The words were first recorded in 1823 in Sharpe's Ballad Book. It became popular with soldiers in the Crimean War thanks to Lady John Scott, who modernised the verses and set it to music. In the late 1850s, she published the song as part of a collection of verse sold to benefit the widows and orphans of those who had fought in the Crimea.
Londonderry Air
NORTHERN IRELAND
One of the most popular Irish tunes, "Londonderry Air" is commonly associated with the song "Danny Boy". It has been claimed that the melody was composed by a blind harpist, Rory Dall O'Cahan, who lived between 1560 and 1660. In 1851, Jane Ross, of Limavady, Co Londonderry, wrote down the music after hearing it played by an itinerant fiddler.
Prudish Victorians, fearing the name bore too close a resemblance to the phrase "London derrière" preferred to refer to it by the title "An Air From County Derry".
The air became popular with the Irish diaspora, especially in America, and in 1910, Frederick Edward Weatherly, an English lawyer, wrote the now-famous lyrics which begin: "Oh Danny Boy, the pipes, the pipes are calling" after being sent a copy of the tune by his sister-in-law.
What Shall We Do With A Drunken Sailor
ENGLISH SEA SHANTY
One of the oldest known Anglo-Saxon sea shanties, "Drunken Sailor" was the only song the Royal Navy allowed its crew members to sing on board. A work song, mainly sung on bigger ships with large crews, it was often chanted by sailors as they hoisted the sail or raised the anchor, hence the chorus: "Wey, hey, up she rises."
Set to a traditional Irish air, the music was first recorded in 1824 in Cole's Selection of Favourite Cotillions. It was sung by the Indiamen of the Honorable John Company and appears with music in Incidents of a Whaling Voyage by Francis Allyn Olmstead, published in 1841.
The lyrics are humorous if coarse. Suggestions for what the crew might do with the inebriated mariner include: "Shave his belly with a rusty razor" and "Put him in the bed with the captain's daughter".
Successive generations of performers have recorded arrangements of the song, including the King's Singers, James Last and Pete Seeger. In 2005, Toyota used it in a US television commercial.
Greensleeves
ENGLAND
According to popular tradition, Henry VIII composed "Greensleeves" as a love song to Anne Boleyn. The line "to cast me off discourteously" is thought to refer to Boleyn's refusal to succumb to Henry's attempts to seduce her. Others disagree, saying this well-known English ballad was written in a style that was not known until after Henry's death.
Shakespeare refers to the tune in The Merry Wives of Windsor when Falstaff cries out: "Let the sky rain potatoes! Let it thunder to the tune of 'Greensleeves'."

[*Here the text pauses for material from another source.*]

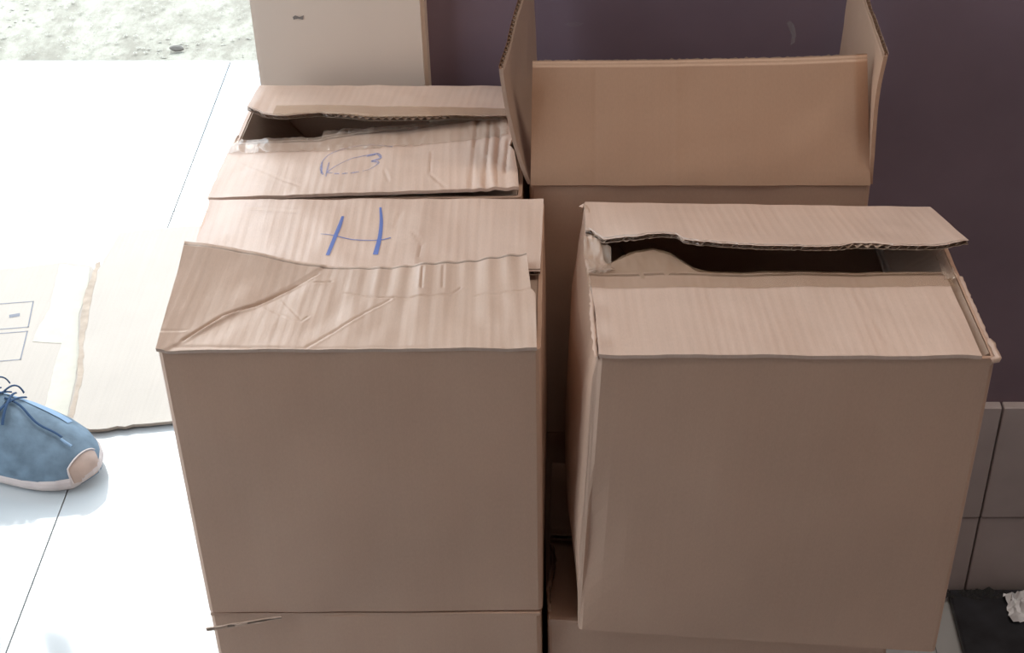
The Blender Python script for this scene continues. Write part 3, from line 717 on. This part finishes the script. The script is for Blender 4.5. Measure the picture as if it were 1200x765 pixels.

The ballad has inspired many later works, including Ralph Greaves's orchestral arrangement of Ralph Vaughan Williams' Fantasia on 'Greensleeves' from his 1935 Falstaffian opera Sir John in Love, and Leonard Cohen's 1974 song "Leaving Green Sleeves".
Strangely enough, the tune is the official marching song of the Canadian Forces' Dental Branch.
Men of Harlech
WALES
This military march was made famous by the 1963 film Zulu, in which a Welsh regiment is seen singing an adapted version in response to a tribal dance: "Men of Harlech, stop your dreaming/ Can't you see their spear points gleaming?"
Whether the song was actually sung at the battle of Rorke's Drift is not known, but the original song commemorates another confrontation - the showdown between the forces of Welsh hero Owain Glyndwr and the future Henry V of England at Harlech Castle in North Wales. After more than a century of Welsh attempts to besiege the garrison, Glyndwr's men finally seized control in 1404, although Henry won it back four years later.
The song symbolises the Welsh struggle to retain a separate identity from England and it has become a Welsh anthem ("Land of Our Fathers" is the official national anthem).
First published in 1784 as "March of the Men of Harlech" in Musical and Poetical Relicks of the Welsh Bards, the march also appeared in the 1860 volume Gems of Welsh Melody, edited by John Owen. There are many different versions of the English lyrics.